What is a 'Conglomerate Merger'

A conglomerate merger is a merger between firms that are involved in totally unrelated business activities. There are two types of conglomerate mergers: pure and mixed. Pure conglomerate mergers involve firms with nothing in common, while mixed conglomerate mergers involve firms that are looking for product extensions or market extensions.

BREAKING DOWN 'Conglomerate Merger'

Conglomerate mergers happen when two companies that offer varying services or are involved in different sectors of business merge together. This type of conglomerate merger can occur when two similar companies are deciding to merge in order to spread themselves better throughout the market. This ensures the two companies as one entity are a stronger company than they would be on their own. When these types of deals occur, it can upset some of the market, because it could allow a monopoly in a certain market. There are both advantages and disadvantages to these types of mergers.

There are many reasons for firms to merge, which include increasing market share, synergy and cross selling. Firms also merge to diversify and reduce their risk exposure. However, if a conglomerate becomes too large as a result of acquisitions, the performance of the entire firm can suffer. This occurred during the conglomerate merger phase of the 1960s.

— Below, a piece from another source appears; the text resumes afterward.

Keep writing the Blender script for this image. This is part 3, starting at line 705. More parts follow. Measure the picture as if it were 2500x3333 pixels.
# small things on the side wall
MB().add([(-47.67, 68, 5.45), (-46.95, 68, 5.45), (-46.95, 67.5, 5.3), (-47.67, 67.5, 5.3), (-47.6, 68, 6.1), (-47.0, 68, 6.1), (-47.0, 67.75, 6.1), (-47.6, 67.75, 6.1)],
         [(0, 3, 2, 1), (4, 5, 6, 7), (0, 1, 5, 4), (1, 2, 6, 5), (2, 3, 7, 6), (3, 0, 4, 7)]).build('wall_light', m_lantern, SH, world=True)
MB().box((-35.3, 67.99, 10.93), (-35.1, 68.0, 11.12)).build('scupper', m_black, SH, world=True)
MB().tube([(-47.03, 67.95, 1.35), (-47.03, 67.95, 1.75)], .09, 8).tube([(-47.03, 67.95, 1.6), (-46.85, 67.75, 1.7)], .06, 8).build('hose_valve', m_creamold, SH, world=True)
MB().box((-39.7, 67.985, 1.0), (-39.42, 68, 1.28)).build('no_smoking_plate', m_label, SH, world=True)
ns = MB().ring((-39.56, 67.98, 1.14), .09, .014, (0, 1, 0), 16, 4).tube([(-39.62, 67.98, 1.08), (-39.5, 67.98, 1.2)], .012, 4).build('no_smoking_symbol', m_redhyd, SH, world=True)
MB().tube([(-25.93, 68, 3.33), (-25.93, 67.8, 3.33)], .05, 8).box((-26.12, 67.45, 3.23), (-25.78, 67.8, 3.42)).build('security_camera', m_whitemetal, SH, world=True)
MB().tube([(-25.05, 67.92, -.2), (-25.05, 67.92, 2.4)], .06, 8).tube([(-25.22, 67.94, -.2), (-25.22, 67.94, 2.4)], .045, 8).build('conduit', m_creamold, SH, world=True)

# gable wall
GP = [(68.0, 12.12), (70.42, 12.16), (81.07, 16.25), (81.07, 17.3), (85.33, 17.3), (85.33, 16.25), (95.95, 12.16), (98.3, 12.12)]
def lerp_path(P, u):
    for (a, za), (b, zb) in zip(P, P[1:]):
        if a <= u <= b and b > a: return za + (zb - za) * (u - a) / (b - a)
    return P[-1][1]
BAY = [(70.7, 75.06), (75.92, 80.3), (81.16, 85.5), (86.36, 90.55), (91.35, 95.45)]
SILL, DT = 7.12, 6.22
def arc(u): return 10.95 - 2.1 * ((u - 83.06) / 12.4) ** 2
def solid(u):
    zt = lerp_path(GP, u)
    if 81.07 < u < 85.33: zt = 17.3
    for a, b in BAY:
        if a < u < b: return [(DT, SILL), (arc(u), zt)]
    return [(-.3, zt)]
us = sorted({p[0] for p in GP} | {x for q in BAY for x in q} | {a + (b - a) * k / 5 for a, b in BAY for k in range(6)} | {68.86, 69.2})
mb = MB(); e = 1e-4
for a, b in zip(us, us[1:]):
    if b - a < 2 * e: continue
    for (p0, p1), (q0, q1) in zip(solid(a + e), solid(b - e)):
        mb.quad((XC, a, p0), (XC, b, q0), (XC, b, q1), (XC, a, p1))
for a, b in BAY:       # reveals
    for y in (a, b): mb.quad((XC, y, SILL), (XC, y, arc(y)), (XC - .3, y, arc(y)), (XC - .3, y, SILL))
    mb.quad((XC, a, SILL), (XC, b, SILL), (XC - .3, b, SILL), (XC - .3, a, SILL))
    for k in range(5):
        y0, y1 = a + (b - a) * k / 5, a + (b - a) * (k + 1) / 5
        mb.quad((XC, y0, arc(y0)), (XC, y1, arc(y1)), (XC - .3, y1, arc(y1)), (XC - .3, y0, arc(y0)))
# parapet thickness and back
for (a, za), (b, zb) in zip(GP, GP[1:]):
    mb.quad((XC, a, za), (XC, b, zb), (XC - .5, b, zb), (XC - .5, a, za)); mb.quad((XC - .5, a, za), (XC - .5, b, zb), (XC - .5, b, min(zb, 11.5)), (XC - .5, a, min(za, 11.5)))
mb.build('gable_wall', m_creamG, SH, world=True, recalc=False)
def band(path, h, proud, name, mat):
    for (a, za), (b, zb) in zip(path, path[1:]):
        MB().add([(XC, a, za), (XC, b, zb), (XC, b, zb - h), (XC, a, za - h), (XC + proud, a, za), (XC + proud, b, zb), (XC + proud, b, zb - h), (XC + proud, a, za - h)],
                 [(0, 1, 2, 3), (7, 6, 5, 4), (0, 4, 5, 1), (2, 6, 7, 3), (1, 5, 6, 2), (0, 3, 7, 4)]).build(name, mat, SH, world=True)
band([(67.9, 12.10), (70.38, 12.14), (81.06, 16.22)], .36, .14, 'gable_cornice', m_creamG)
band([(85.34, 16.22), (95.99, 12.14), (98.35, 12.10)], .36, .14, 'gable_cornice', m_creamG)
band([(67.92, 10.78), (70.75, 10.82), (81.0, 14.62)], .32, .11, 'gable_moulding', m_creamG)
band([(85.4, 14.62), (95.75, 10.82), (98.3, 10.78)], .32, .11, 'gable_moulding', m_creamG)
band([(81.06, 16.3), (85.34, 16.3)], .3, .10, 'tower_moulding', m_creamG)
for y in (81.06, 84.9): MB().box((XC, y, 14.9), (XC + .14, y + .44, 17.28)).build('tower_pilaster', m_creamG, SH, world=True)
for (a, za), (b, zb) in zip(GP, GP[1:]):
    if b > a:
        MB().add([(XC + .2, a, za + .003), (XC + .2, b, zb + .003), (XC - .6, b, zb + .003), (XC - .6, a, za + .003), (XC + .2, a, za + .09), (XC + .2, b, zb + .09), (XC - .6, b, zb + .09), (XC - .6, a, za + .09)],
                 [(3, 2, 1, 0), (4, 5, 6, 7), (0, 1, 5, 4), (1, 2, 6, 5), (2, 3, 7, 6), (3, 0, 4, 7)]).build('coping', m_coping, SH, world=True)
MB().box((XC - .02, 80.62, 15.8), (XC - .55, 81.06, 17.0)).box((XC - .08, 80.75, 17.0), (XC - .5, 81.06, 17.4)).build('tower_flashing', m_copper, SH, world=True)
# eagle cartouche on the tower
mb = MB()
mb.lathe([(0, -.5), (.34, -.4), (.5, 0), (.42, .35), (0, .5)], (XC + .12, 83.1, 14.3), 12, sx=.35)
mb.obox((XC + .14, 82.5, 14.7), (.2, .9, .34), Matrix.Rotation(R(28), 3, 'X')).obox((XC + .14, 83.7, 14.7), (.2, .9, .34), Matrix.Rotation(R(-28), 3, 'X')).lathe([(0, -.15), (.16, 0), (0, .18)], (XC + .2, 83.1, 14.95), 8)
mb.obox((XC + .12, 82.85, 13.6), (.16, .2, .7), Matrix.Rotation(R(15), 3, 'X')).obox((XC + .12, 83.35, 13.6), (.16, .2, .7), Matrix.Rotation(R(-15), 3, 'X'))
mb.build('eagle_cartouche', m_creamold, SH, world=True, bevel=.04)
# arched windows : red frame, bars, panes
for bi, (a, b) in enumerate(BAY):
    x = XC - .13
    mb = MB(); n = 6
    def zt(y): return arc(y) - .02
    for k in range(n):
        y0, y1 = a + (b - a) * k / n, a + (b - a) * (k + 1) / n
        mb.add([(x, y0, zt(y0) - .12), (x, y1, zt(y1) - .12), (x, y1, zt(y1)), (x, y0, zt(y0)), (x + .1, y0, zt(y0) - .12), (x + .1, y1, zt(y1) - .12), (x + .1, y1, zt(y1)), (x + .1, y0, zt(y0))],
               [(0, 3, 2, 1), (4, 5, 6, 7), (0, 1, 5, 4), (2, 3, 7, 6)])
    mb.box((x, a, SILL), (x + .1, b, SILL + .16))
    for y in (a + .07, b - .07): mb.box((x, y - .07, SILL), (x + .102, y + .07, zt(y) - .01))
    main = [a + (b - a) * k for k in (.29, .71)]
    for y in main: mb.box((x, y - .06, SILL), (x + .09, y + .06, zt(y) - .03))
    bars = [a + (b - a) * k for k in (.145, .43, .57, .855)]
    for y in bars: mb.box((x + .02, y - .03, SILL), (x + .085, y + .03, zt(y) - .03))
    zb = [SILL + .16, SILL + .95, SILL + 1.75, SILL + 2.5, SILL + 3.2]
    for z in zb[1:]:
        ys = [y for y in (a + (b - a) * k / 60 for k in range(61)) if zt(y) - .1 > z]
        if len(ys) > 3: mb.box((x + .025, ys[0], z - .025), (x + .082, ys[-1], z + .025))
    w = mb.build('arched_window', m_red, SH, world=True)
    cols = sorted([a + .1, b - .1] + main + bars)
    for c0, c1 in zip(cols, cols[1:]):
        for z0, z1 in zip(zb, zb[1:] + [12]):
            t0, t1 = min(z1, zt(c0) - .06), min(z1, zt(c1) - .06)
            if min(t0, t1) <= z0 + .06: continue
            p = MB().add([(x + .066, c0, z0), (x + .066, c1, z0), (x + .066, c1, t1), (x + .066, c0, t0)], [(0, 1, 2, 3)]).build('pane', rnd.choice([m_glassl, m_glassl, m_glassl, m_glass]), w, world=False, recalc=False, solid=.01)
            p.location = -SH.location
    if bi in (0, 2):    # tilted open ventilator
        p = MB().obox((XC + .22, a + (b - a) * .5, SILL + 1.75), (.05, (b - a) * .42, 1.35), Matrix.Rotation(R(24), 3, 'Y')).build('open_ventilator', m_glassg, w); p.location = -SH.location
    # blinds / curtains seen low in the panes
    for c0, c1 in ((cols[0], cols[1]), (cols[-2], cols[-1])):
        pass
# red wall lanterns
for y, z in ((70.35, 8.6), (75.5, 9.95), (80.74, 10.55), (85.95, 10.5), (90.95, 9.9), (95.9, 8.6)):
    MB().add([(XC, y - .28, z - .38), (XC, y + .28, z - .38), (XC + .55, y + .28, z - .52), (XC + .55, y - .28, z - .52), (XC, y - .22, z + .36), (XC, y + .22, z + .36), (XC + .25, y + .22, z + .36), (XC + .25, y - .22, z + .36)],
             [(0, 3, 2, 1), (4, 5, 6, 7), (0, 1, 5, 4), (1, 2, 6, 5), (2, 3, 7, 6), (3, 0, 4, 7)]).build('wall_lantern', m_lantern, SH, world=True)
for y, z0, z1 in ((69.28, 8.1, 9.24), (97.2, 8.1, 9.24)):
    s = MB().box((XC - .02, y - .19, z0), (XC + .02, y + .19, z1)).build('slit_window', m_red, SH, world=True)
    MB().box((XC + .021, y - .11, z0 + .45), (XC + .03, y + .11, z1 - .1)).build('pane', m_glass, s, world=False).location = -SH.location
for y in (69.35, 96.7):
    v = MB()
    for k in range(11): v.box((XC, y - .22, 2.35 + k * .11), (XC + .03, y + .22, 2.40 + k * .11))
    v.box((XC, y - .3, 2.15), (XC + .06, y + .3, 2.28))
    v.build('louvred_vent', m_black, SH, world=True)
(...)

There are a couple concrete examples of benefits for merging. One benefit of a conglomerate merger is that both companies reach a larger target audience. If company Y merges with company Z, both companies share the same market base, letting them spread out their operations. Before the merger, each company was able to target only their own areas of the market, but the two companies combined have twice as much reach, allowing for growth and cross referencing between potential clients and businesses alike. In business and finance alike, diversification is key. There is less risk, as the factors are spread out through different avenues, allowing the company to overcome any potential failures that may arise.

Potential Downfalls

Diversification can sometimes be a downfall for certain companies, because they can spread themselves across too many areas. An example of this is if one conglomerate involved in the merger has an excessively strong hold over the other conglomerate. This type of coalescence can be a detriment, because it limits the newly formed business options in the marketplace. Along with this is the disadvantage of controlling and governing such a large conglomerate entity. When these companies combine, they merge all past customers with differing accounts. The bureaucracy needed to take care of this can be a detriment to the new conglomerate. Regardless, the structure of the company will be changed, creating potential problems along with the advantages.